As the year has gone on, I have been recalling landmark moments in my military career , most of which were tinged with farce or mediocrity, but one which was as profound an experience as I have ever known.      

Fifty years ago, the armoured regiment which had the pleasure of my enforced company went on gunnery exercises in the Luneburg Heath area and we were `based` not far from the north-west German town of Celle.   In a rare moment of latitude, a couple of friends and I were given a little time to ourselves and we wondered what we might do with it.  I can`t recall why, but we decided on a visit to the Belsen concentration camp, which was not far away.   Given all the other attractions of time to ourselves it was perhaps a surprising decision, but it had the feeling of being `right,` almost like a pilgrimage.
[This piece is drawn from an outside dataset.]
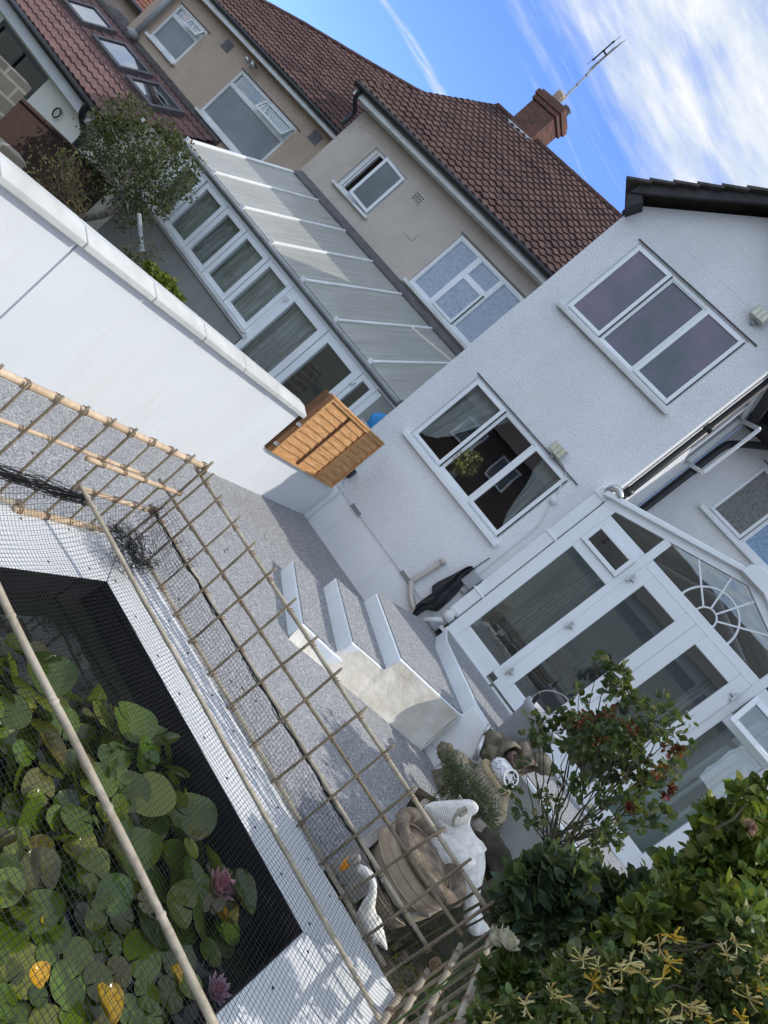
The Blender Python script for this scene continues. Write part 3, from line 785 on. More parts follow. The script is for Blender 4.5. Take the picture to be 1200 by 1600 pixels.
# security lights
for (x, z, tilt, lab) in ((-2.14, 3.10, .25, 'light with cable above the lower window'), (-1.88, 5.86, .1, 'light beside the upper window')):
    mb = MB(); mb.box(x-.02, x+.02, FY-.05, FY, z-.12, z-.06)
    L = mb.build('security_light', 'grey_plastic', wh); L['label'] = lab
    mb = MB(); ax, ay, az = Vector((1,0,0)), Vector((0,cos(tilt),sin(tilt))), Vector((0,-sin(tilt),cos(tilt)))
    mb.obox((x,FY-.08,z), ax, ay, az, .11, .035, .075); mb.build('lamp_body', 'coping_white', L, bevel=.012)
    mb = MB()
    for i in (-1, 0, 1): mb.obox((x+i*.062,FY-.12,z-.008), ax, ay, az, .028, .006, .06)
    mb.build('lamp_glass', 'lamp_glass', L, bevel=.004)
# cables on the wall
mb = MB()
mb.tube(crom([(-2.1,FY-.02,3.03),(-1.98,FY-.015,3.04),(-1.86,FY-.012,2.98),(-1.80,FY-.012,2.86),(-1.74,FY-.012,2.74)]), .008, 6)
mb.lathe([(.045,0),(.05,.02),(.04,.05)], (-1.70,FY-.001,2.66), 12, Vector((0,-1,0)))
mb.tube(crom([(-1.70,FY-.012,2.6),(-1.62,FY-.012,2.45),(-1.58,FY-.012,2.25),(-1.57,FY-.012,1.8),(-1.57,FY-.012,1.32)]), .007, 6)
mb.build('cable', 'cable_white', wh, smooth=True)
mb = MB(); mb.tube(crom([(-3.73,FY-.03,.80),(-3.66,FY-.02,.74),(-3.60,FY-.012,.60),(-3.60,FY+.012,.45),(-3.60,FY+.012,.0)]), .012, 6)
mb.build('socket_cable', 'cable_white', wh, smooth=True)
mb = MB(); mb.box(-3.84,-3.66,FY-.1,FY-.001,.80,.95); mb.box(-3.80,-3.74,FY-.13,FY-.1,.76,.86); mb.build('outdoor_socket', 'black_plastic', wh, bevel=.015)
# waste pipe
mb = MB()
mb.tube(crom([(-1.97,FY-.045,1.12),(-1.985,FY-.045,.9),(-2.02,FY-.045,.64)], 3), .034, 12)
mb.tube(crom([(-2.02,FY-.05,.66),(-1.9,FY-.05,.56),(-1.78,FY-.05,.5),(-1.70,FY-.05,.47),(-1.69,FY-.05,.36),(-1.74,FY-.05,.2),(-1.78,FY-.05,-.0)], 5), .036, 12)
mb.tube([(-1.967,FY-.045,1.10),(-1.966,FY-.045,1.16)], .043, 12)
mb.build('waste_pipe', 'drain_beige', wh, smooth=True)
mb = MB(); mb.tube([(-2.0,FY-.012,.63),(-1.72,FY-.012,.5)], .008, 6); mb.tube([(-1.64,FY-.012,1.62),(-1.66,FY-.012,1.36)], .006, 6); mb.build('thin_cable', 'black_plastic', wh)
mb = MB(); mb.box(-1.64,-1.47,FY-.09,FY-.001,1.17,1.38); mb.box(-1.56,-1.47,FY-.07,FY-.001,1.09,1.17); mb.build('junction_box', 'grey_plastic', wh, bevel=.012)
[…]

We arrived, had a tour of the gruesome reminders of those horrific and inhuman crimes perpetrated by a horrific and inhuman regime and I recall how subdued we were, as we struggled to take it all in.   But the most telling moment was when we were told that, ever since those appalling times, the birds had never sang or flown over the site.  We stopped, looked and listened and sure enough not a single bird was to be seen or heard.  Eerie....but memorable.


And in this Remembrance Week, whilst we remember those who gave their lives for our freedom, I find it impossible not to remember the eerie silence that shouted out to us on that still day in that dreadful place.   For me, Remembrance Day is one thing but quite another is the sheer impossibility of ever being able to forget what I witnessed and how I felt on that day 50 years ago.